Mais que isso, vale pensar por que o tema tem sido revisitado por essas obras agora. Por um lado, o movimento regressivo que vivemos desde o golpe de 2016 e as eleições de 2018 pode ser visto como um paralelo daquele que aconteceu em 1964 e veio enterrar os avanços observados do fim dos anos 1950 até início dos 1960. Por outro lado, há hoje uma disputa entre os feminismos e sem dúvida essas obras entram nesta disputa. Ao privilegiar a democracia racial e a aliança entre as classes, se exclui as opressões de raça e classe da narrativa feminista feita em Coisa mais linda.


[1] Mello e Novais (1998).

[2] BATALHA, Martha. A vida invisível de Eurídice Gusmão. São Paulo: Companhia das Letras, 2016. p. 82.

[3] Mello e Novais (1998).

[4] https://www.radionovelo.com.br/praiadosossos/


Referências bibliográficas

MELLO, João Manuel Cardoso de; NOVAIS, Fernando Antônio.

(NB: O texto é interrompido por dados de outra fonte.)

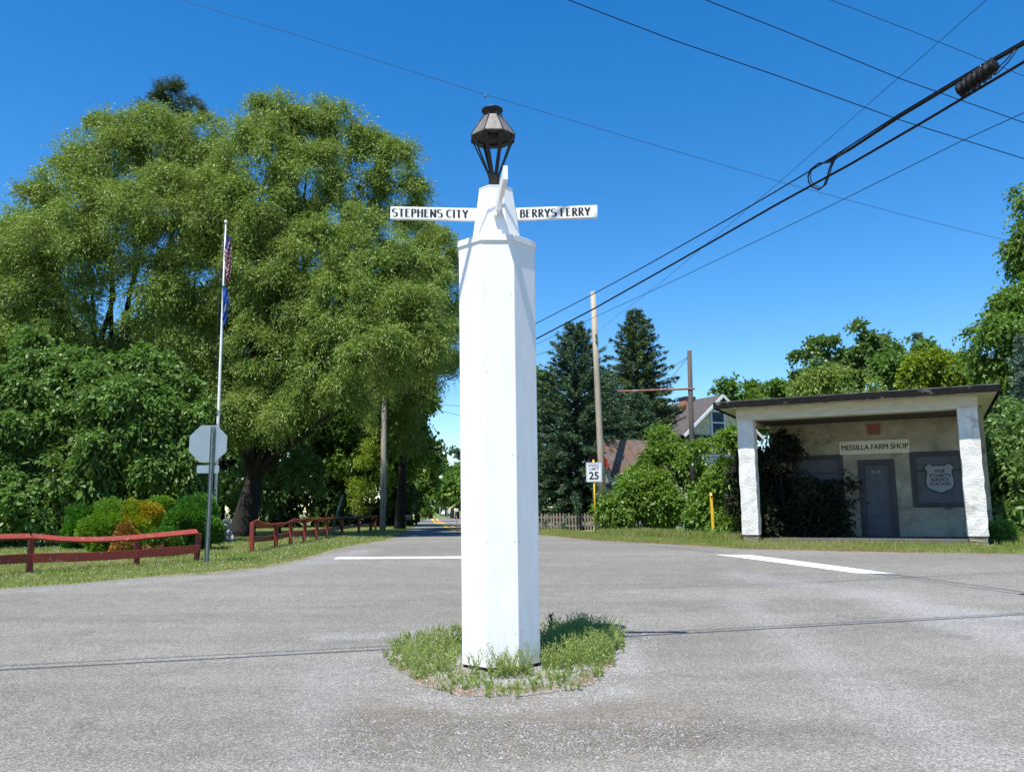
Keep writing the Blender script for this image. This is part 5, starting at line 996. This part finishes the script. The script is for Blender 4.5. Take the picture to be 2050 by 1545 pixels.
wire('power_line', 'short-looking wire across the top right corner of the sky', ext([at(1662, 0, 15), at(1818, 60, 15.4), at(2050, 153, 16)], 3), .006)
w1 = ext([at(362, 0, 13), at(600, 73, 13.4), at(972, 190, 14.2), at(1280, 282, 14.8), at(1590, 372, 15.5), at(1800, 428, 16), at(2050, 490, 16.6)], 1.5)
wire('power_line', 'thinnest wire crossing the whole sky above the lantern', w1, .0045, 'cablegray')
ib = at(972, 191, 14.2); t = thing('wire_tag', 'tiny clip hanging on the thin wire right above the lantern', 'clip', tuple(ib)); MB().lathe([(0, -.05), (.02, -.04), (.02, .0), (0, .01)], 8, caps=False).build('clip', MT['lantern'], t)
wire('service_wire', 'upper of two short level wires left of the post over the distant road', [at(835, 807, 50), at(914, 812, 47), at(1000, 818, 45)], .012)
wire('service_wire', 'lower of two short sloping wires left of the post over the distant road', [at(835, 811, 52), at(914, 830, 48), at(1000, 848, 45)], .012)
# ================================================================ GRASS
lawn = [tuple(p) for p in LB[:12]]; lawn = [(lawn[0][0] - 1.5, lawn[0][1] - .3)] + lawn + [(-9, 74), (-14, 60), (-16, 40), (-15, 26), (-13.5, 18)]
PL = []
near = [(x, y) for x, y in lawn if True]
def lawn_pts(n, y0, y1):
    P = scatter(near, n * 3); P = P[(P[:, 1] > y0) & (P[:, 1] < y1)]; return P
P = scatter(lawn, 420000); keep = rng.uniform(0, 1, len(P)) < np.clip(1.25 - (P[:, 1] - 13) / 22, .10, 1); P = P[keep]
ed = np.sin(P[:, 0] * 5) * .05 + np.sin(P[:, 0] * 1.7) * .1
tag(quads('grass', np.concatenate([blades(P, .03, .10, .012, .8, 2)]), MT['grass']), 'mown clover-flecked lawn left of the road', 'grass', kind='stuff')
Pc = P[rng.uniform(0, 1, len(P)) < .009]; Pc = Pc[(Pc[:, 1] < 38)]; n = len(Pc); c_ = np.c_[Pc, Gv(Pc[:, 1]) + rng.uniform(.03, .09, n)]; s_ = rng.uniform(.008, .014, n)[:, None]
Q = np.stack([c_ + s_ * [-1, 0, 0], c_ + s_ * [0, 0, -.8], c_ + s_ * [1, 0, 0], c_ + s_ * [0, 0, .8]], 1); tag(quads('clover_flowers', Q, MT['clover']), 'white clover heads scattered through the lawn', 'flowers', kind='stuff')
rv = [tuple(p) for p in RB]
verge = rv + [(rv[-1][0] + 4, rv[-1][1] + 1), (18, 22), (13.2, 20.7), (12.1, 21.45), (6.8, 24.05), (6.6, 30), (3, 36), (1.5, 46), (.2, 46)]
P = scatter(verge, 150000); tag(quads('grass', blades(P, .03, .115, .011, .8, 5), MT['grass']), 'rough grass verge between the asphalt and the shrubs', 'grass', kind='stuff')
# taller tufts against the kerb and the shrubs
tf = []
for k_ in range(80):
    s = rng.uniform(0, 1); u_ = -1.0 + 9 * s; cc = np.array([SO[0], SO[1]]) + np.array([math.cos(SA) * u_ - math.sin(SA) * .25, -math.sin(SA) * u_ - math.cos(SA) * .25]) + rng.normal(size=2) * .12; tf.append(cc + rng.normal(size=(40, 2)) * .09)
tag(quads('tall_grass', blades(np.vstack(tf), .07, .24, .010, .6, 6), MT['grass']), 'tall grass tufts along the front kerb of the shop', 'grass', kind='stuff')
Pd = scatter([tuple(np.array(p) + [0, .0]) for p in rv[:6]] + [tuple(np.array(p) + [0, .16]) for p in rv[:6]][::-1], 9000); tag(quads('dry_grass', blades(Pd, .02, .07, .012, .9, 8), MT['drygrass']), 'dry tan grass fringe along the right edge of the asphalt', 'grass', kind='stuff')
P = scatter([(3.2, 30.5), (6.2, 25.6), (6.9, 25.2), (8, 27), (5, 33), (3.4, 33)], 16000); tag(quads('tall_grass', blades(P, .10, .34, .014, .7, 15), MT['grass']), 'unmown long grass along the foot of the shrubs', 'grass', kind='stuff')
P = scatter([(13, 21.3), (16, 20.2), (20, 22), (14, 24)], 9000); tag(quads('tall_grass', blades(P, .10, .30, .014, .7, 16), MT['grass']), 'unmown long grass right of the shop', 'grass', kind='stuff')
# ---- the weedy island
isl = np.array(ISL); ic = isl.mean(0)
def shrink(k): return [tuple(ic + (q - ic) * k) for q in isl]
P = scatter(shrink(.96), 22000); hx = np.hypot((P[:, 0] - PX) , (P[:, 1] - PY)); P = P[hx > .47]
r0 = np.random.default_rng(5); pn = np.sin(P[:, 0] * 6 + 1) * np.sin(P[:, 1] * 7) + np.sin(P[:, 0] * 13 + P[:, 1] * 9) * .5; P = P[(pn > .0)]
tag(quads('grass', blades(P[:5600], .02, .085, .005, .8, 9), MT['weed']), 'weedy grass growing round the foot of the white post', 'grass', kind='stuff')
edge = shrink(1.01); P = scatter(edge, 30000); P = P[~inpoly(P, shrink(.86))]; P = P[P[:, 1] < PY + .2]
tag(quads('dry_grass', blades(P, .01, .06, .006, .95, 10), MT['drygrass']), 'dry brown grass rimming the front of the island', 'grass', kind='stuff')
def sprigs(P, h0, h1, seed, lean=.3, nl=16, L=.035, wd=.006):
    r = np.random.default_rng(seed); n = len(P); Z = Gv(P[:, 1]); h = r.uniform(h0, h1, n); b = np.c_[P, Z]; ln = r.normal(size=(n, 2)) * lean * h[:, None]; Qs = []
    for k_ in range(nl):
        s = (k_ + r.uniform(0, 1, n)) / nl; p = b + np.c_[ln * (s ** 1.5)[:, None], h * s]; a = r.uniform(0, 6.28, n); d = unit(np.c_[np.cos(a), np.sin(a), r.uniform(.4, 1.4, n)]); sv = unit(np.cross(d, r.normal(size=(n, 3)))); l = L * r.uniform(.6, 1.4, (n, 1)) * (1.1 - .5 * s[:, None])
        Qs.append(np.stack([p, p + d * l * .5 + sv * wd, p + d * l, p + d * l * .5 - sv * wd], 1))
    t_ = b + np.c_[ln, h]; m_ = b + np.c_[ln * .35, h * .5]; sv = np.array([.0022, 0, 0]); Qs.append(np.stack([b - sv, b + sv, m_ + sv, m_ - sv], 1)); Qs.append(np.stack([m_ - sv, m_ + sv, t_ + sv * .5, t_ - sv * .5], 1)); return np.concatenate(Qs)
P = scatter(shrink(1.04), 1300); P = P[(np.sin(P[:, 0] * 9 + 2) * np.sin(P[:, 1] * 8) > -.3)]; P = P[np.hypot(P[:, 0] - PX, P[:, 1] - PY) > .49]; Pb = scatter([W(1085, 1345), W(1225, 1330), W(1245, 1280), W(1150, 1258), W(1095, 1290)], 900)
Pl = scatter([W(780, 1300), W(915, 1285), W(915, 1345), W(830, 1352)], 200)
tag(quads('weeds', np.concatenate([sprigs(P, .04, .12, 1), sprigs(Pb, .10, .26, 2), sprigs(Pl, .08, .2, 3)]), MT['weed']), 'leafy weeds on the gravel island at the foot of the post', 'weeds', kind='stuff')
Pf = np.array([W(985 + k_ * 6, 1352 + (k_ % 3) * 3) for k_ in range(10)] + [W(1000, 1350), W(1012, 1352), W(1020, 1350), W(1055, 1350), W(1062, 1347), W(1050, 1352), W(960, 1352), W(950, 1350)])
def bushy(P, h0, h1, seed):
    r = np.random.default_rng(seed); Qs = []
    for p in P:
        h = r.uniform(h0, h1); nb = 7; base = np.array([p[0], p[1], G(p[1])])
        for k_ in range(nb):
            a = r.uniform(0, 6.28); d = unit(np.array([math.cos(a) * .45, math.sin(a) * .25 - .1, 1])); hh = h * r.uniform(.5, 1); m = 14
            s = np.linspace(.1, 1, m)[:, None]; c_ = base + d * hh * s; a2 = r.uniform(0, 6.28, m); dd = unit(np.c_[np.cos(a2), np.sin(a2), r.uniform(.5, 1.4, m)]); sv = unit(np.cross(dd, r.normal(size=(m, 3)))); l = .03 * r.uniform(.6, 1.4, (m, 1)); Qs.append(np.stack([c_, c_ + dd * l * .5 + sv * .0045, c_ + dd * l, c_ + dd * l * .5 - sv * .0045], 1))
            sx_ = np.array([.0018, 0, 0]); e = base + d * hh; Qs.append(np.stack([base - sx_, base + sx_, e + sx_ * .4, e - sx_ * .4], 0)[None])
    return np.concatenate(Qs)
tag(quads('tall_weed', bushy(Pf, .18, .34, 4), MT['weed']), 'wispy tall weeds standing against the front faces of the white post', 'weed')
mw = W(1103, 1272); t = thing('milkweed', 'single dark broad-leaved stalk standing behind the right edge of the post', 'weed', (mw[0], mw[1], G(mw[1]))); MB().tube([(0, 0, 0), (.01, 0, .24)], [.006, .004], 6).build('stem', MT['dark'], t)
r = np.random.default_rng(3); Qs = []
for k_ in range(18):
    z = .04 + .2 * k_ / 18; a = k_ * 2.4; d = unit(np.array([math.cos(a) * .8, math.sin(a) * .8, .9])); sv = unit(np.cross(d, [0, 0, 1])); b0 = np.array([0, 0, z]); l = .10 * (1 - .3 * k_ / 18); Qs.append(np.stack([b0, b0 + d * l * .45 + sv * .014, b0 + d * l, b0 + d * l * .45 - sv * .014]))
quads('leaves', np.array(Qs), MT['dark'], t)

Capitalismo tardio e sociabilidade moderna. In: SCHWARCZ, Lilia Moritz (org.). História da Vida Privada no Brasil: Contrastes da intimidade contemporânea. São Paulo: Companhia das Letras, vol. 4, 1998.

TELLES, Maria Amélia de Almeida. Violações dos direitos humanos das mulheres na ditadura. Revista Estudos Feministas, v. 23, n. 3., 2015.